# TASK DETAILS
Return each line of the data below verbatim; pictures are to be left out.

# RECORDED INFORMATION
──────────────────────────────
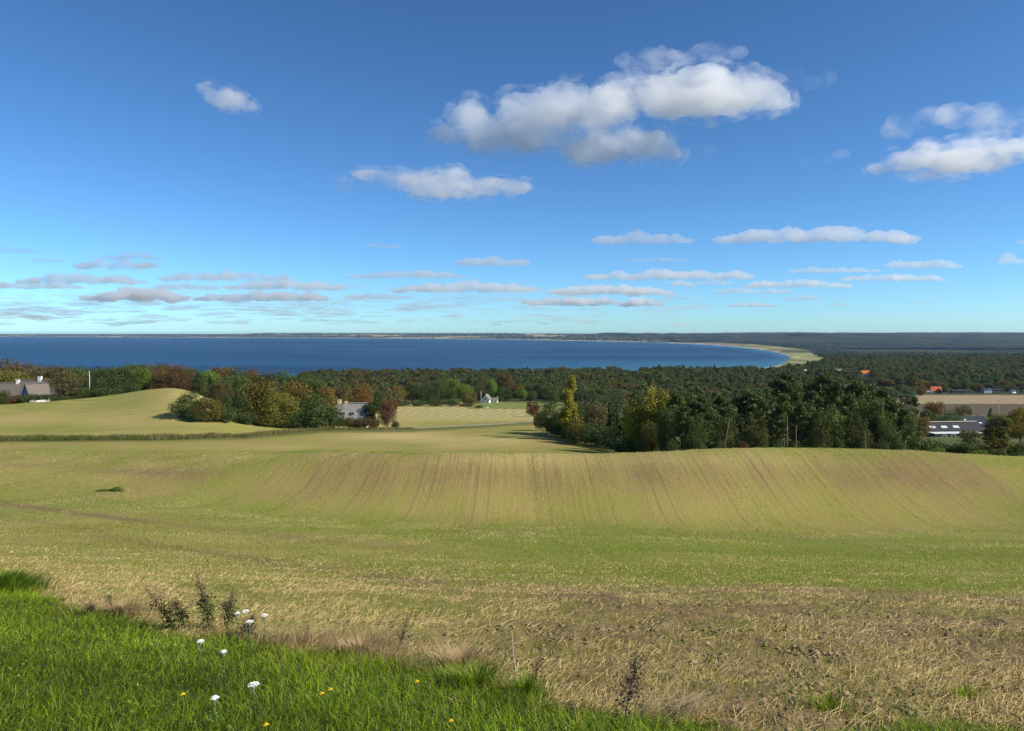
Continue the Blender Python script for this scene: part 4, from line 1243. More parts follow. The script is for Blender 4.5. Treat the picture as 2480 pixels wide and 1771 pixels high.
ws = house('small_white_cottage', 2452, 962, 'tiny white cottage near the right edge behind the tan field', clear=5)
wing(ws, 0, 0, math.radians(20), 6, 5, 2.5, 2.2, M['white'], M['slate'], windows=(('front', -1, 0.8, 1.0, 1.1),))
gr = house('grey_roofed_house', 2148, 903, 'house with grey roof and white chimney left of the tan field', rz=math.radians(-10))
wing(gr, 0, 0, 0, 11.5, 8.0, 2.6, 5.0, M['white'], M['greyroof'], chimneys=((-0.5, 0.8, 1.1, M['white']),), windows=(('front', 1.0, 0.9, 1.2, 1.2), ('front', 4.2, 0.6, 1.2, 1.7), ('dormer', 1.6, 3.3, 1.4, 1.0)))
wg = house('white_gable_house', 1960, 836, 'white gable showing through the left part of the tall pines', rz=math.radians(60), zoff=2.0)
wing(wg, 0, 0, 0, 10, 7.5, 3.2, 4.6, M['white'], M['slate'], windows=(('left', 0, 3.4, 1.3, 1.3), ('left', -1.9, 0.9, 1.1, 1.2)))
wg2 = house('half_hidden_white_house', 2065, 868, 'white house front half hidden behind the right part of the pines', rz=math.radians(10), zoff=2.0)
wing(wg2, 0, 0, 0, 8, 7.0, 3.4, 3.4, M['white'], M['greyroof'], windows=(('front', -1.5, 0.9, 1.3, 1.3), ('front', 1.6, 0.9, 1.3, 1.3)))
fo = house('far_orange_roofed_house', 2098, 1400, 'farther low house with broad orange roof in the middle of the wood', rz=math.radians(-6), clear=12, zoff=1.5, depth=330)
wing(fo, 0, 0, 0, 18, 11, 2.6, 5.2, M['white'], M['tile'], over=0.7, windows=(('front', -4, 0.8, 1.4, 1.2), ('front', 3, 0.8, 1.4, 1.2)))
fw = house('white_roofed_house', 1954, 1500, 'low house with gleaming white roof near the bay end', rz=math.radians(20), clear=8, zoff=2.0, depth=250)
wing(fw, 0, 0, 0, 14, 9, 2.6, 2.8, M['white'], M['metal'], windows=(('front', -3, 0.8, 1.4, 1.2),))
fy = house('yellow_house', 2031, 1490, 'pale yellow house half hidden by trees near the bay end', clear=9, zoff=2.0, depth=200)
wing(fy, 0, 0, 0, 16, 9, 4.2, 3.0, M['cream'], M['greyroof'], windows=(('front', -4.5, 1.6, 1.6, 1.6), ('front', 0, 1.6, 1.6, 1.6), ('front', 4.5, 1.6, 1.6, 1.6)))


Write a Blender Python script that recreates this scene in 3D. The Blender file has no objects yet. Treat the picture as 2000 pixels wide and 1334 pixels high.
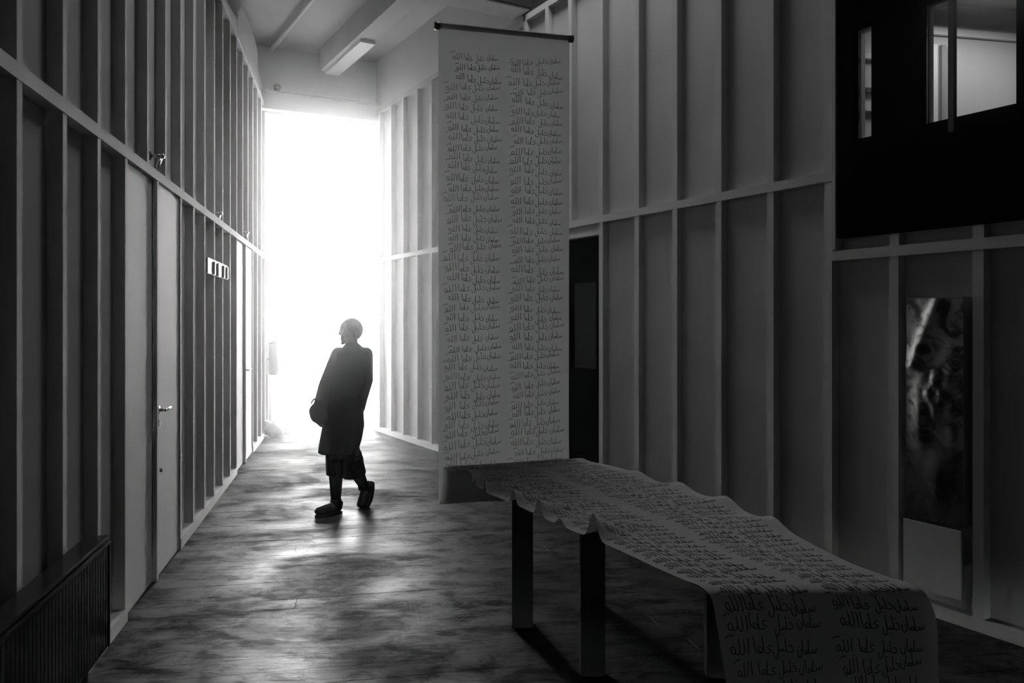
──────────────────────────────
# THE REPLY
Continue the Blender Python script for this scene: part 4, from line 1243. More parts follow. The script is for Blender 4.5. Treat the picture as 2480 pixels wide and 1771 pixels high.
ws = house('small_white_cottage', 2452, 962, 'tiny white cottage near the right edge behind the tan field', clear=5)
wing(ws, 0, 0, math.radians(20), 6, 5, 2.5, 2.2, M['white'], M['slate'], windows=(('front', -1, 0.8, 1.0, 1.1),))
gr = house('grey_roofed_house', 2148, 903, 'house with grey roof and white chimney left of the tan field', rz=math.radians(-10))
wing(gr, 0, 0, 0, 11.5, 8.0, 2.6, 5.0, M['white'], M['greyroof'], chimneys=((-0.5, 0.8, 1.1, M['white']),), windows=(('front', 1.0, 0.9, 1.2, 1.2), ('front', 4.2, 0.6, 1.2, 1.7), ('dormer', 1.6, 3.3, 1.4, 1.0)))
wg = house('white_gable_house', 1960, 836, 'white gable showing through the left part of the tall pines', rz=math.radians(60), zoff=2.0)
wing(wg, 0, 0, 0, 10, 7.5, 3.2, 4.6, M['white'], M['slate'], windows=(('left', 0, 3.4, 1.3, 1.3), ('left', -1.9, 0.9, 1.1, 1.2)))
wg2 = house('half_hidden_white_house', 2065, 868, 'white house front half hidden behind the right part of the pines', rz=math.radians(10), zoff=2.0)
wing(wg2, 0, 0, 0, 8, 7.0, 3.4, 3.4, M['white'], M['greyroof'], windows=(('front', -1.5, 0.9, 1.3, 1.3), ('front', 1.6, 0.9, 1.3, 1.3)))
fo = house('far_orange_roofed_house', 2098, 1400, 'farther low house with broad orange roof in the middle of the wood', rz=math.radians(-6), clear=12, zoff=1.5, depth=330)
wing(fo, 0, 0, 0, 18, 11, 2.6, 5.2, M['white'], M['tile'], over=0.7, windows=(('front', -4, 0.8, 1.4, 1.2), ('front', 3, 0.8, 1.4, 1.2)))
fw = house('white_roofed_house', 1954, 1500, 'low house with gleaming white roof near the bay end', rz=math.radians(20), clear=8, zoff=2.0, depth=250)
wing(fw, 0, 0, 0, 14, 9, 2.6, 2.8, M['white'], M['metal'], windows=(('front', -3, 0.8, 1.4, 1.2),))
fy = house('yellow_house', 2031, 1490, 'pale yellow house half hidden by trees near the bay end', clear=9, zoff=2.0, depth=200)
wing(fy, 0, 0, 0, 16, 9, 4.2, 3.0, M['cream'], M['greyroof'], windows=(('front', -4.5, 1.6, 1.6, 1.6), ('front', 0, 1.6, 1.6, 1.6), ('front', 4.5, 1.6, 1.6, 1.6)))


Write a Blender Python script that recreates this scene in 3D. The Blender file has no objects yet. Treat the picture as 2000 pixels wide and 1334 pixels high.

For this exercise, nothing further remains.